**Description of the task:**
Search the material for the word "scene" and copy each line that holds it.

**Given data:**
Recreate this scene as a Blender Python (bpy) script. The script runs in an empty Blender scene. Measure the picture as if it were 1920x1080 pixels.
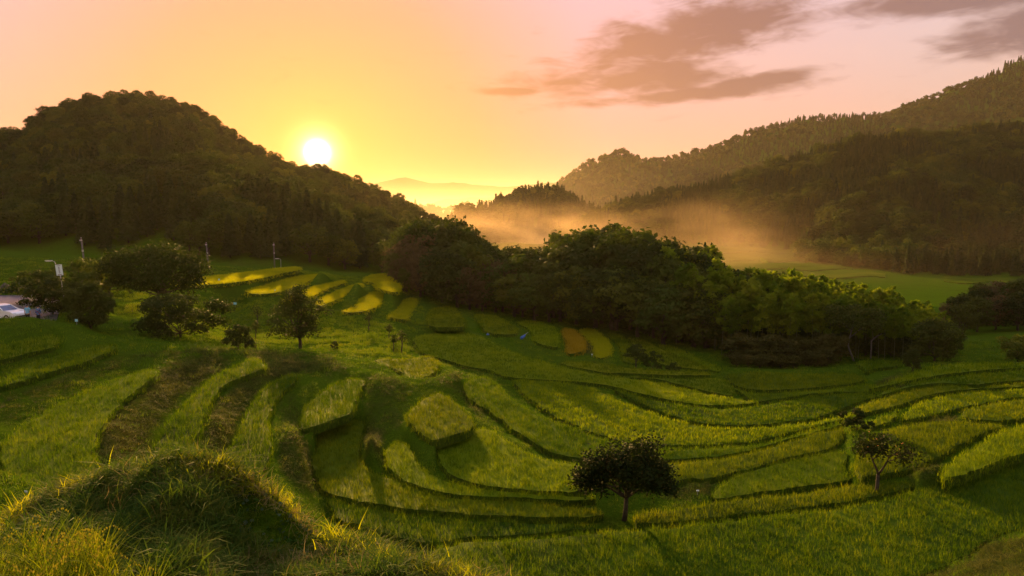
import bpy, math, random
import numpy as np
from mathutils import Vector, Matrix

R = math.radians
rng = np.random.default_rng(7)
random.seed(7)
sc = bpy.context.scene
col = sc.collection

# ------------------------------------------------------------------ camera
F_PX = 1280.0
HORIZON = 405.0
PITCH = math.atan((540 - HORIZON) / F_PX)
cam_d = bpy.data.cameras.new('camera')
cam_d.sensor_width = 36.0
cam_d.lens = 24.0
cam_d.clip_start = 0.1
cam_d.clip_end = 30000
cam = bpy.data.objects.new('camera', cam_d)
col.objects.link(cam)
cam.location = (0, 0, 0)
cam.rotation_euler = (math.pi / 2 - PITCH, 0, 0)
sc.camera = cam
CP, SP = math.cos(PITCH), math.sin(PITCH)


def ray(px, py):
    u = (px - 960) / F_PX
    v = (540 - py) / F_PX
    return np.array([u, CP + v * SP, -SP + v * CP])


def atz(px, py, z):
    d = ray(px, py)
    return d * (z / d[2])


def aty(px, py, y):
    d = ray(px, py)
    return d * (y / d[1])


# ------------------------------------------------------------------ sky
SUN = ray(595, 286)
SUN = SUN / np.linalg.norm(SUN)
SUN_EL = math.asin(SUN[2])
SUN_AZ = math.atan2(SUN[0], SUN[1])
SUN_LAMP = R(10.4)

world = bpy.data.worlds.new('World')
sc.world = world
world.use_nodes = True
wt = world.node_tree
wt.nodes.clear()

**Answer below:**
Recreate this scene as a Blender Python (bpy) script. The script runs in an empty Blender scene. Measure the picture as if it were 1920x1080 pixels.
sc = bpy.context.scene